-- Start of WORKING DATA --
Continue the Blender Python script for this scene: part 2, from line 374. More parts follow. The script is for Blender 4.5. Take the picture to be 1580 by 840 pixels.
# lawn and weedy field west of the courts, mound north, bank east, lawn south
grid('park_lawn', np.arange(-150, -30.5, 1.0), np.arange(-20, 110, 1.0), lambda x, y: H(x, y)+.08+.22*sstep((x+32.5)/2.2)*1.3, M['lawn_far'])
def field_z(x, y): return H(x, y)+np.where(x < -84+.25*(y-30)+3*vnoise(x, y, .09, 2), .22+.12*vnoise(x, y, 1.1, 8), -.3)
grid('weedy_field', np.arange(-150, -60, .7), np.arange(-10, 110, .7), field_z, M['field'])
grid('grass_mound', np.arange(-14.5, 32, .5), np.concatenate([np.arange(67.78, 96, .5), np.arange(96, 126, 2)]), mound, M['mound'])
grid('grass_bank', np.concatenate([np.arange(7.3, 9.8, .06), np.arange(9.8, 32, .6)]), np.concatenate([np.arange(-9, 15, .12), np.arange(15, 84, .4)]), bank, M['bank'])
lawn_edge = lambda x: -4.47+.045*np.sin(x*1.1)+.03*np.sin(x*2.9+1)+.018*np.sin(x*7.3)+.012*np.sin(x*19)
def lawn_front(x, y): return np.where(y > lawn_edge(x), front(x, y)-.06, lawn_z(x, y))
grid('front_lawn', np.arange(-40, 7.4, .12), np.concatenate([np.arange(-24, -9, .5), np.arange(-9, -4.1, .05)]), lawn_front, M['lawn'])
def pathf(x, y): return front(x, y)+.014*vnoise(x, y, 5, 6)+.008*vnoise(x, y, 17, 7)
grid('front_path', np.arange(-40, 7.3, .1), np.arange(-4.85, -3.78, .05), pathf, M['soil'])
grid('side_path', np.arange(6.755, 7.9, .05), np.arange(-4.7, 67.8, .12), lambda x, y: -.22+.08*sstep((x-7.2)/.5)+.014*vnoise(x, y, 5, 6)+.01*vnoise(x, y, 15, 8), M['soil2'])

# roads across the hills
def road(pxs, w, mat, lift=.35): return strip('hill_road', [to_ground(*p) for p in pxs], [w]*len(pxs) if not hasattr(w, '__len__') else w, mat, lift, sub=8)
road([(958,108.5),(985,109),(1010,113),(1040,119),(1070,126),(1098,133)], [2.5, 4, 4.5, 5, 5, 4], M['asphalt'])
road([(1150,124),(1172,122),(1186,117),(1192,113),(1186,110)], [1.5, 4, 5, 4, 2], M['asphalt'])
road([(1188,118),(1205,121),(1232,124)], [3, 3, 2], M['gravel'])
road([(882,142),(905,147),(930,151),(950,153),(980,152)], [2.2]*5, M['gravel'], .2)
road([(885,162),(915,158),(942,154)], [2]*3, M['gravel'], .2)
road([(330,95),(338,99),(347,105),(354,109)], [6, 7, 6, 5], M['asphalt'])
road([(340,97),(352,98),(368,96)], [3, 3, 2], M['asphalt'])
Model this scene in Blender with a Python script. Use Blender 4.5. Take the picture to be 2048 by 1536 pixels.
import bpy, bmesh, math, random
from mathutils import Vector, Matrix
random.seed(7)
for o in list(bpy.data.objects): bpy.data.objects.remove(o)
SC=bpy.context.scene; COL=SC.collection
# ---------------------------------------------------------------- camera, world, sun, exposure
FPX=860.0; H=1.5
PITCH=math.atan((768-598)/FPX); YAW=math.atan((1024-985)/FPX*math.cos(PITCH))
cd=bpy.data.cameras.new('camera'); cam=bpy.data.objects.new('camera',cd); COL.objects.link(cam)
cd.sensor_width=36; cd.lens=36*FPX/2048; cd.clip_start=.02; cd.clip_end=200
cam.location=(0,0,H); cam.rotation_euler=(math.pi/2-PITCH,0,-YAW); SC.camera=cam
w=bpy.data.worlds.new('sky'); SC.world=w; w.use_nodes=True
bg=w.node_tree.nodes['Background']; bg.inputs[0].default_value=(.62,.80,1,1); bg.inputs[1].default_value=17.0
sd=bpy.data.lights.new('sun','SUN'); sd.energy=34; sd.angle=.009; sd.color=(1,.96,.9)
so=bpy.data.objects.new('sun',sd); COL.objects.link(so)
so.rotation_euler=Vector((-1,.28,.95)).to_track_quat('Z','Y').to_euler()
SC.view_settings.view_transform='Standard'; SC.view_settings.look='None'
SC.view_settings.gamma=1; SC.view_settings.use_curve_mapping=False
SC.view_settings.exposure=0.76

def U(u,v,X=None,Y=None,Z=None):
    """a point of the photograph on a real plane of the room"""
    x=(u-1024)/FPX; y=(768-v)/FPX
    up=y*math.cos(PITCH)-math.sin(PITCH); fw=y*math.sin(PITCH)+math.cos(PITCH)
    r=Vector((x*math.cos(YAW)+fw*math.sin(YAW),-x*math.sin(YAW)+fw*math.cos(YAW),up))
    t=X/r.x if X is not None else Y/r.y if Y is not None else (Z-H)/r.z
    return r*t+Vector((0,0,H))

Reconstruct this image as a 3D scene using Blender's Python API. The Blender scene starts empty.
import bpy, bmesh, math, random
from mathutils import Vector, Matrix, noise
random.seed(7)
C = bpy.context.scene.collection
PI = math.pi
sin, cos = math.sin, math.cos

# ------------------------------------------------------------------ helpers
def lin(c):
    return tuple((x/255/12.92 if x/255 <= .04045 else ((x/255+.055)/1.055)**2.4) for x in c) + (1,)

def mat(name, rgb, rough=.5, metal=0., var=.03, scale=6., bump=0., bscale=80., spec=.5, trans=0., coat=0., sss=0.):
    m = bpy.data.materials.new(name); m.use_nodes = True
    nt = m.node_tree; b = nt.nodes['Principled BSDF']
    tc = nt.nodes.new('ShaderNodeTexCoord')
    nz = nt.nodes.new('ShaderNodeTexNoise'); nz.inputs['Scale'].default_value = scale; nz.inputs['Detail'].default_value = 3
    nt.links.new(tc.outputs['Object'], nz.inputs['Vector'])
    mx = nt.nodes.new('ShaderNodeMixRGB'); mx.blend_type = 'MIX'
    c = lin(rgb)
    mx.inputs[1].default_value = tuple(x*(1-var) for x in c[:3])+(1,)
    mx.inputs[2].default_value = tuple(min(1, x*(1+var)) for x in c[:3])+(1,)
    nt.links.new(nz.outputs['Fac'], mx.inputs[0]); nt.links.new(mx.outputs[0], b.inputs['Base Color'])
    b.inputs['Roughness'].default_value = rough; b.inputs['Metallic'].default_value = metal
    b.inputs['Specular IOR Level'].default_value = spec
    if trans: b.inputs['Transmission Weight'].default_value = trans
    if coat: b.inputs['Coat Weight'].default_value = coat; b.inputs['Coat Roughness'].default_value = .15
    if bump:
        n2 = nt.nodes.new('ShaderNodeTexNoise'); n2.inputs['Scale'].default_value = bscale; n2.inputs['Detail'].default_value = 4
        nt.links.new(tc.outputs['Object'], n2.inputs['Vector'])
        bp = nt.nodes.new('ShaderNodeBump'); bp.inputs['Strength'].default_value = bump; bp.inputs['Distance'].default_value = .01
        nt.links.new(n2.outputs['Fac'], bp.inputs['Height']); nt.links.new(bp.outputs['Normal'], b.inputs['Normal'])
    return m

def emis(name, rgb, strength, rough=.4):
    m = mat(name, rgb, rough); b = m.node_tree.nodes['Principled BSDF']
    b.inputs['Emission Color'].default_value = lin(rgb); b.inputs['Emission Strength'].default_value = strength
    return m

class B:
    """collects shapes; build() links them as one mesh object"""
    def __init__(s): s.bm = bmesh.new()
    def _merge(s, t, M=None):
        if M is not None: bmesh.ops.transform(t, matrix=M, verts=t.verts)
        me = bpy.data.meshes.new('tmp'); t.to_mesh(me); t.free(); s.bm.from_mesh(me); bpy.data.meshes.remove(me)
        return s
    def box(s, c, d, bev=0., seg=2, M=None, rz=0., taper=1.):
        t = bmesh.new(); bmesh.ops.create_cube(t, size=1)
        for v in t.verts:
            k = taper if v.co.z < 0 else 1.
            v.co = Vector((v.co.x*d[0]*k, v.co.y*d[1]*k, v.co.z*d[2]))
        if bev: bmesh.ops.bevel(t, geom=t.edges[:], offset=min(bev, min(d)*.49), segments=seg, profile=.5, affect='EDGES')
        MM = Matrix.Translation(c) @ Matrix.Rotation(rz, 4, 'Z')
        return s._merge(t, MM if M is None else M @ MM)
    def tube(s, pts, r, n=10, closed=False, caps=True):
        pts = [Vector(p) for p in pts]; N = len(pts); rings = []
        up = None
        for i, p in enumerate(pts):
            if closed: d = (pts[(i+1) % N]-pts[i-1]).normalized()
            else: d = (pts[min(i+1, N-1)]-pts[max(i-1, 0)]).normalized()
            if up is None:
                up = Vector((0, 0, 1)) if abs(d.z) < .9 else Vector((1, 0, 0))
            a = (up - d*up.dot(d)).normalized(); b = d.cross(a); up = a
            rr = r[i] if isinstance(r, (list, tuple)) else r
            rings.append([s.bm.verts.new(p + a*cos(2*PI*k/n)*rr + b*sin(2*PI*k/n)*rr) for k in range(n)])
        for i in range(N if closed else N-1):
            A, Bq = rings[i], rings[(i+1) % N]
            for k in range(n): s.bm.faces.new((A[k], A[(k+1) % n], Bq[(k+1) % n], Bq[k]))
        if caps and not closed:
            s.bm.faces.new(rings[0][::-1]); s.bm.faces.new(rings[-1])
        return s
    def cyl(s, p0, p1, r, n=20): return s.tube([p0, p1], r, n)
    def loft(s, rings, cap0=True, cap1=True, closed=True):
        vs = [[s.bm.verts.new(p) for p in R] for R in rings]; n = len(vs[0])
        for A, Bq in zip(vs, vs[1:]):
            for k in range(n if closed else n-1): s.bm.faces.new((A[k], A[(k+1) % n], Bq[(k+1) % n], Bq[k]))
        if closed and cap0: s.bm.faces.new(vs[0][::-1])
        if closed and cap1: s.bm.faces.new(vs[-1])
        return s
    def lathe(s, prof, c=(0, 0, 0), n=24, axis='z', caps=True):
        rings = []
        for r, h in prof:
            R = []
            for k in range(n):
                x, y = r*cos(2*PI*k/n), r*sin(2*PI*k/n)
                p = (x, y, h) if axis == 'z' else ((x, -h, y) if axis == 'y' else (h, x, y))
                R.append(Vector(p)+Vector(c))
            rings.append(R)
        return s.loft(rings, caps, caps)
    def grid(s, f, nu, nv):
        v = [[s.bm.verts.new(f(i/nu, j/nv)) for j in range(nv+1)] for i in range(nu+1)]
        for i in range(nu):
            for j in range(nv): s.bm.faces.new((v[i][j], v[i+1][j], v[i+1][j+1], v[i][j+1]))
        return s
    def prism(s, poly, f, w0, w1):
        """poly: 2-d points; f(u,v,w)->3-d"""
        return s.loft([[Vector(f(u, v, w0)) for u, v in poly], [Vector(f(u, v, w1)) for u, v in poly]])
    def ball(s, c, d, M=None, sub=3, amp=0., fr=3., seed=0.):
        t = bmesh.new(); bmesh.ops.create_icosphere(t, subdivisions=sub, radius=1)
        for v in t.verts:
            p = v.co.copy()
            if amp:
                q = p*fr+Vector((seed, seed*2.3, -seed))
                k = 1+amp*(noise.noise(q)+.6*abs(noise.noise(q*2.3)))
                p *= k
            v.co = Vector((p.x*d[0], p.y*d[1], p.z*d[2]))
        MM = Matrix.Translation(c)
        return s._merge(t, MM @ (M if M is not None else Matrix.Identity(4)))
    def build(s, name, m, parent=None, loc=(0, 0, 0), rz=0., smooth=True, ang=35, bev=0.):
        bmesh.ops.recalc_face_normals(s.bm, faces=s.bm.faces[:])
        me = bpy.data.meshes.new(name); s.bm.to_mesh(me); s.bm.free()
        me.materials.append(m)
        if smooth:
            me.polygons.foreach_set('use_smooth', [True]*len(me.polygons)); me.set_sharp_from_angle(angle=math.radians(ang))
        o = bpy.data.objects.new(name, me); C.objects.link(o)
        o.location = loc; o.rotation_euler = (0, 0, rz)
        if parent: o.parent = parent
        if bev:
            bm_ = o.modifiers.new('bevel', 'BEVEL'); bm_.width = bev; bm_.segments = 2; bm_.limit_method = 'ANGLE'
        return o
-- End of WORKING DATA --
Using the entries above, repeat only the lines from the one containing "Reconstruct this image" through the one containing "return tuple((x/255/12.92 if", end lines included.

Reconstruct this image as a 3D scene using Blender's Python API. The Blender scene starts empty.
import bpy, bmesh, math, random
from mathutils import Vector, Matrix, noise
random.seed(7)
C = bpy.context.scene.collection
PI = math.pi
sin, cos = math.sin, math.cos

# ------------------------------------------------------------------ helpers
def lin(c):
    return tuple((x/255/12.92 if x/255 <= .04045 else ((x/255+.055)/1.055)**2.4) for x in c) + (1,)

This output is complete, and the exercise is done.